NatWest privatisation: why is the labour movement silent?

Submitted by martin on 31 August, 2021 - 5:49 Author: Mohan Sen
Natwest building

The government still owns a majority of one of the UK’s biggest banks. Instead of using that stake to impose any kind of public accountability or social responsibility on NatWest, the Tories are pushing ahead with the sell-off of the government’s stake – at a massive loss to taxpayers. Yet the labour movement is silent.

Despite a majority of its shares being owned by the government, in the last four years NatWest Group has provided over $13bn of funding for fossil fuel projects, 46th worst of all the many thousands of banks in the world.

It recently announced plans to distribute £3bn to its stockholders. The “bonus pool” for its bankers in the first half of 2021 was £142m. When its chief executive Alison Rose was appointed in 2019 her basic “salary” started at £1.1m.

Meanwhile, NatWest has led the league table for UK branch closures, shutting down 1,084 since 2015 – just under 30% of all bank branches closed. In 2021 it has continued to close branches and cut many hundreds of jobs.

On these and many other levels the government has simply allowed – or encouraged – the Natwest bosses to get on with their environmental and social vandalism.

The “public” stake in NatWest has been cut from 78% in 2015, when George Osborne began the privatisation process, immediately losing £1bn for taxpayers, to 55% now.
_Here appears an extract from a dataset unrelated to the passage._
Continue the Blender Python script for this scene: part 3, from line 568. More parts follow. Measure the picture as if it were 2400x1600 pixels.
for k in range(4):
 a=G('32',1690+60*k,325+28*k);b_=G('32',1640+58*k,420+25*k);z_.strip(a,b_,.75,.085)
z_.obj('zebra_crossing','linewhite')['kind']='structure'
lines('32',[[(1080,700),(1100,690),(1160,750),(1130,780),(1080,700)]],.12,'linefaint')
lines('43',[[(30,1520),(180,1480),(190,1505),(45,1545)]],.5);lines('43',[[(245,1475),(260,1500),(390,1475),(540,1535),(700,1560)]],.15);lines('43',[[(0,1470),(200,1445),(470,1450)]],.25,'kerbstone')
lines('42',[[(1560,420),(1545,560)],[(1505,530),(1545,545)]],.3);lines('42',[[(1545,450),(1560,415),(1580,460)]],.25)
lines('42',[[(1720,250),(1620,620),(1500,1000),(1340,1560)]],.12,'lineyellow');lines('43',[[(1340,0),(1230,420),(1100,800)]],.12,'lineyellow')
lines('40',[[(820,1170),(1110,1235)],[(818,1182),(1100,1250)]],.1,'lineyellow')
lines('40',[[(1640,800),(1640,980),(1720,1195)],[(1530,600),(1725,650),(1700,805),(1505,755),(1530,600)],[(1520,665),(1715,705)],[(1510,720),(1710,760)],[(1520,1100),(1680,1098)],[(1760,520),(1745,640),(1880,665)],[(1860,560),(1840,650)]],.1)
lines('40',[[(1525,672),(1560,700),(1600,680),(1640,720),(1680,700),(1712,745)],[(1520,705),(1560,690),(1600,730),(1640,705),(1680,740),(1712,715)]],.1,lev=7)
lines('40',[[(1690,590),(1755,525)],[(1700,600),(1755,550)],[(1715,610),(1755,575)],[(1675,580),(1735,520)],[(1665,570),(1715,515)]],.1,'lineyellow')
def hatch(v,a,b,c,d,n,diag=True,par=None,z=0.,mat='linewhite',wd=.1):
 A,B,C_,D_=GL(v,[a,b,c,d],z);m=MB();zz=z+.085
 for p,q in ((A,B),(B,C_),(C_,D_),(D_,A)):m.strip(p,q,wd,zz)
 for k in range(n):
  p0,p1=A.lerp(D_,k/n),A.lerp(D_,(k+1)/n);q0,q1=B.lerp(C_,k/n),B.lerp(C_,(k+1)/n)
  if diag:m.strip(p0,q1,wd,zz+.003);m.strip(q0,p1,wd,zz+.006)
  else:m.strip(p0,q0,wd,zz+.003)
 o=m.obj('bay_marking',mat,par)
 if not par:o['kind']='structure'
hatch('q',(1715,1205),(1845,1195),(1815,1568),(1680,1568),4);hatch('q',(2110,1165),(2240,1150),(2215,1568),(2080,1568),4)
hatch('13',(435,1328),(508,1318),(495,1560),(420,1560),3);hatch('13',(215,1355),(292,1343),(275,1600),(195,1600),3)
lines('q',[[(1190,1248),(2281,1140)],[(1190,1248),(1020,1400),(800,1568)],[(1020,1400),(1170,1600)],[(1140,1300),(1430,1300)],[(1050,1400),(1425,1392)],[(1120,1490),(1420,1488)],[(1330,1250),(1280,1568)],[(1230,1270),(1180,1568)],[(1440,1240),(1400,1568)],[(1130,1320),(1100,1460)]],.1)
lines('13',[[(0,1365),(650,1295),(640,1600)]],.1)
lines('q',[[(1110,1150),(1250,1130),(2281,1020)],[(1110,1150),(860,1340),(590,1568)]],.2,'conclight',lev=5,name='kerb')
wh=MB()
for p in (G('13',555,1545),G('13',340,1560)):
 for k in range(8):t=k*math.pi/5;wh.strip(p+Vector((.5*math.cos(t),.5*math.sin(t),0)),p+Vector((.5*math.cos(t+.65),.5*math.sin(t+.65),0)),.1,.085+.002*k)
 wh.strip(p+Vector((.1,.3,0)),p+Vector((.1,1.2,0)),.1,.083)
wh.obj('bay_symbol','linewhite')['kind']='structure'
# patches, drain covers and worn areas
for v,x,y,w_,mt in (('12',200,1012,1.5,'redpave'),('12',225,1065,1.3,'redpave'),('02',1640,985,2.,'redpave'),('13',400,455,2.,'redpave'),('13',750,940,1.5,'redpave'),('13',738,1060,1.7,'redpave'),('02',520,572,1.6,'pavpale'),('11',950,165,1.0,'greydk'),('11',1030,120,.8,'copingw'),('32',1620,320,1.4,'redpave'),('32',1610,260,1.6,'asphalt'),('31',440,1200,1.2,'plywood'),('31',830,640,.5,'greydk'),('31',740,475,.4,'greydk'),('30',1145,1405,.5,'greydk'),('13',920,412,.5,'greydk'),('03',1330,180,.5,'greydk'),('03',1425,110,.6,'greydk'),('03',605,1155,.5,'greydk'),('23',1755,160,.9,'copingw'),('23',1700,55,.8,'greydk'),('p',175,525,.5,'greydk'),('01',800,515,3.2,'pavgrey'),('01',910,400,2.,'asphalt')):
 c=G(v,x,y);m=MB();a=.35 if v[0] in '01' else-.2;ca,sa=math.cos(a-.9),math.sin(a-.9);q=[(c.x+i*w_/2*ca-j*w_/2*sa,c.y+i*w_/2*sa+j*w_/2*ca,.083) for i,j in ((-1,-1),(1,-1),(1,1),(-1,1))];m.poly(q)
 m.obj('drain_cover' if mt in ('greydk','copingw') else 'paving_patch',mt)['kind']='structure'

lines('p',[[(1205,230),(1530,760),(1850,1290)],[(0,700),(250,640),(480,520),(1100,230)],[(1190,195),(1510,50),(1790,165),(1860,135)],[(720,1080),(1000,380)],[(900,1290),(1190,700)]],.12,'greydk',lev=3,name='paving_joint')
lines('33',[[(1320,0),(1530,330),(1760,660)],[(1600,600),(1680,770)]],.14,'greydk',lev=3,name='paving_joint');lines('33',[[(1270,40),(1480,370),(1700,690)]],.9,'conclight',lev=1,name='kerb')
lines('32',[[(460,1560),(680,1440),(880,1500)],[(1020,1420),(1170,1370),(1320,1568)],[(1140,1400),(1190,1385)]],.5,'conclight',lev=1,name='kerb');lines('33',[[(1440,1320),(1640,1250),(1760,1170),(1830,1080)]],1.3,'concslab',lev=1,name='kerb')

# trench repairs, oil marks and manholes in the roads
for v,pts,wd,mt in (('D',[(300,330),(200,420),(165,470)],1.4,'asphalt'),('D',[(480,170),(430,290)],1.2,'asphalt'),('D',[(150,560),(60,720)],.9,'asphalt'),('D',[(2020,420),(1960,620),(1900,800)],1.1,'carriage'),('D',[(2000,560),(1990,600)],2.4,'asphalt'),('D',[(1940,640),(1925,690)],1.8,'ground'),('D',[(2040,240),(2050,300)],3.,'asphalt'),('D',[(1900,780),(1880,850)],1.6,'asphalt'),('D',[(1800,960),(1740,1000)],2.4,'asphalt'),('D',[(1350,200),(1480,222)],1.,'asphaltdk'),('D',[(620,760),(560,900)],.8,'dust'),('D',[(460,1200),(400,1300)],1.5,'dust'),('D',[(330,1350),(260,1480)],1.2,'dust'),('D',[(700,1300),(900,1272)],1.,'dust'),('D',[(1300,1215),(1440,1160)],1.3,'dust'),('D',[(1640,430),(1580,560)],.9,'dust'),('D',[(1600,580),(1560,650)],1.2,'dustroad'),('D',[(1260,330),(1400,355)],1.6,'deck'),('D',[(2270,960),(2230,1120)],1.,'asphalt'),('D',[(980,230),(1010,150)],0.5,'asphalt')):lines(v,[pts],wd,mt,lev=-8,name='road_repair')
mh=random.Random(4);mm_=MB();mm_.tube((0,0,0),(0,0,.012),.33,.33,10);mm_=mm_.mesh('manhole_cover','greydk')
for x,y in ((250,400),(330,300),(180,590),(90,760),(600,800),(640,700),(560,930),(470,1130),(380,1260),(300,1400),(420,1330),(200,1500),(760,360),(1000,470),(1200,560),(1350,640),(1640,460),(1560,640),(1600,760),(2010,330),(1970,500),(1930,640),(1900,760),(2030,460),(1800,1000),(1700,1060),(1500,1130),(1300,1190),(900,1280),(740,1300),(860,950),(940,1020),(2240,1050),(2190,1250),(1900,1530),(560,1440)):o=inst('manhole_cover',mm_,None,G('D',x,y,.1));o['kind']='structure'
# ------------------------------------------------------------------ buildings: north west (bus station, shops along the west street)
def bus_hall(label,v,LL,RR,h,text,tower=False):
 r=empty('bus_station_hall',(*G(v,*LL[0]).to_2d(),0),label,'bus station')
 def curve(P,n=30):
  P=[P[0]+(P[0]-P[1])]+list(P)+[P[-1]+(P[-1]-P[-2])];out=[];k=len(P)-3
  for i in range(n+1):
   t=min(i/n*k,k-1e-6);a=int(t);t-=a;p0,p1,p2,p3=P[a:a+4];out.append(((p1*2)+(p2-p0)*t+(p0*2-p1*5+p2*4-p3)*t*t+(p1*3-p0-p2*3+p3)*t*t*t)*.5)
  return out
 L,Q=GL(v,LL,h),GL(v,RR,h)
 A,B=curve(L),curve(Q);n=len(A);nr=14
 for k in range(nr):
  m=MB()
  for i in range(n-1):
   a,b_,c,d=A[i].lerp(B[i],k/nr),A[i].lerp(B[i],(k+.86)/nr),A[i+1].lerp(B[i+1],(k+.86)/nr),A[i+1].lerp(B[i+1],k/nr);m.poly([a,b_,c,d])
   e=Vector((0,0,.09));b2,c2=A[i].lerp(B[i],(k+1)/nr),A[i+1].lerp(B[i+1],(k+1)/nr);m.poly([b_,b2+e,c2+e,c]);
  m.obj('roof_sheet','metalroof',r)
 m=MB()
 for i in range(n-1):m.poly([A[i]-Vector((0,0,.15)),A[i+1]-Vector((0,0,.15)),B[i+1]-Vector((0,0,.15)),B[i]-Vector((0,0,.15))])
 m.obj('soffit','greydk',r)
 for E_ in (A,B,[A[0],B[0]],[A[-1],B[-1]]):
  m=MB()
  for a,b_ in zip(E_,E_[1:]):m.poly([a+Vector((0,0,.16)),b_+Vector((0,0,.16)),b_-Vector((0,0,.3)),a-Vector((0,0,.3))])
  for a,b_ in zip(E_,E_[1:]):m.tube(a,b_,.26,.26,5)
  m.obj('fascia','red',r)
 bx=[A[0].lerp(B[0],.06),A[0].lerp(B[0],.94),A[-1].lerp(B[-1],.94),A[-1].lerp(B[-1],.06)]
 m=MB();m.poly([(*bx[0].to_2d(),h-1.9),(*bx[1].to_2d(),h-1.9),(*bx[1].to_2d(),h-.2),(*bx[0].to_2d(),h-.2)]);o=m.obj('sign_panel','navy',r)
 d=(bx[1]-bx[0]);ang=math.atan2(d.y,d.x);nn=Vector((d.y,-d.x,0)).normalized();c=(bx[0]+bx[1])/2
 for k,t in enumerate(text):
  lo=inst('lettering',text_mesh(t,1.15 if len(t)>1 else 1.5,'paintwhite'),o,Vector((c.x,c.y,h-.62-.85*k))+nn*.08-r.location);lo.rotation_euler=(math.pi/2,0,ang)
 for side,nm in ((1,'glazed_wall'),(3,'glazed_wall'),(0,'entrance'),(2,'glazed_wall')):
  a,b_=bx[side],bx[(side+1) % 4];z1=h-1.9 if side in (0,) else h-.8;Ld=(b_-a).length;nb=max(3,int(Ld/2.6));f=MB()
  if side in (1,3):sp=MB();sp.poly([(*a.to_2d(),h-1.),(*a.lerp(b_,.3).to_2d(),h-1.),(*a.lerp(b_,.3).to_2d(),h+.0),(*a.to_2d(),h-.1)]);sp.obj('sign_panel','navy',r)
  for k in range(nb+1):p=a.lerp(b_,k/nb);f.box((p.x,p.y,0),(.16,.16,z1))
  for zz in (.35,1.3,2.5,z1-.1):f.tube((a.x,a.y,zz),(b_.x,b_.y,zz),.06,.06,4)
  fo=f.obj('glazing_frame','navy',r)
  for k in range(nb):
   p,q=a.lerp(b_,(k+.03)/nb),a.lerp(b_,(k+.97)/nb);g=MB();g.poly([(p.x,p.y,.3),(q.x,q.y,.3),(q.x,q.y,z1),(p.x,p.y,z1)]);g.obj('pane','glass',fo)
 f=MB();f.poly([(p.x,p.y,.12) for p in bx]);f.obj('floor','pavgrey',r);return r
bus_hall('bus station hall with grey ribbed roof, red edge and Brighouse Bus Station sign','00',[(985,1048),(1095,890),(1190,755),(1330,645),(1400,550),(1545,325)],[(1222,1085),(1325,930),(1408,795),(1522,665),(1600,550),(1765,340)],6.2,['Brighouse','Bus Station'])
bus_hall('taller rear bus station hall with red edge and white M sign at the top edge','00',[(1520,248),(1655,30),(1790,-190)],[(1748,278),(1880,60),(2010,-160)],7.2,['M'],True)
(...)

Rishi Sunak wants to cut it to 40% over the next year, at the cost of multi-billion pounds losses. The government’s Office of Budget Responsibility estimates that by the time NatWest is fully returned to private ownership in 2025, the total loss to the Treasury since the 2008 bail-out will come to £39bn.

The Labour Party is saying nothing about this, not even on its usual “Tory incompetence” tack. Neither are trade unions, despite the unanimously agreed TUC policy for public ownership of the banks and high finance. Neither is the socialist left, much of which is extremely reluctant to raise the question of public ownership of finance.

The labour movement should demand cancellation of the sell-off, and government imposition of democratic public control and social and environmental responsibility on NatWest, as the first steps in creating a democratic public banking system.